Federal leaders are thinking about ways to confront growing threats to cybersecurity of critical infrastructure in Earth’s orbit, officials said at the 2024 Satellite Conference in Washington, D.C., last week.

Ronald Keen, senior advisor of space at the Cybersecurity and Infrastructure Security Agency’s National Risk Management Center (NRMC), said that “every single critical infrastructure sector that we have here in the homeland has direct and indirect dependencies on space-based assets.”

With satellites in space, ground stations on Earth and the actual distance that information travels in between, vulnerabilities exist on an attack surface that can sometimes cover over a third of the planet.

“The space community is maturing at a rate and growing at a rate where we need to really start thinking across the board how we implement for the entire system controls,” said Erin Miller, executive director of the Space Information Sharing and Analysis Center, about the Space Force’s Infrastructure Asset Pre-Approval Program (IA-Pre). The program lays out approximately 400 cybersecurity controls for commercial providers working with government.

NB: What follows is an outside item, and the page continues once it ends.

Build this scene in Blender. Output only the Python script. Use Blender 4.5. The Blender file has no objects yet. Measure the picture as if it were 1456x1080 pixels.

“Some of the things that I’ve heard from industry members that are part of the space tech stack is that there are some challenges around how to implement it still — there’s a learning curve associated with it,” she added.

Keen noted that in a zero-trust architecture where everything needs to be validated, space-specific issues like latency can add wrinkles into conventional problems.

“Some of the things we found that they’re not insurmountable, but they are definitely challenges to zero-trust architecture,” Keen said. “One is cross-linking. The other thing is the intra-satellite communication, the handshaking at ground stations. Satellites, unless they’re geo-synced, don’t stay in one place at one time in the process of being handed off. So how does that handle if you’re doing zero trust architecture on handoffs between ground stations?”

As the space industry moves away from siloed applications toward mega constellations operating in low orbit, Keen said, the nation will encounter new complexities, threats and vulnerabilities. He noted that satellite infrastructure is still siloed and will need better collaboration between the private and public sectors to ascertain where the most pressing vulnerabilities are.

Miller said that true cybersecurity can only be achieved as part of a collective, as companies and single government agencies cannot defend themselves against the power and resources of adversarial nation-states’ cyberattacks.

“Despite that being the case these companies are willing to own it and their C-suite takes on the responsibility for security, it’s still a highly complex and dynamic environment. We have to treat it as ‘an attack against one is an attack against all’ and we have to be continuously sharing the best practices for how to manage the threat,” Miller said.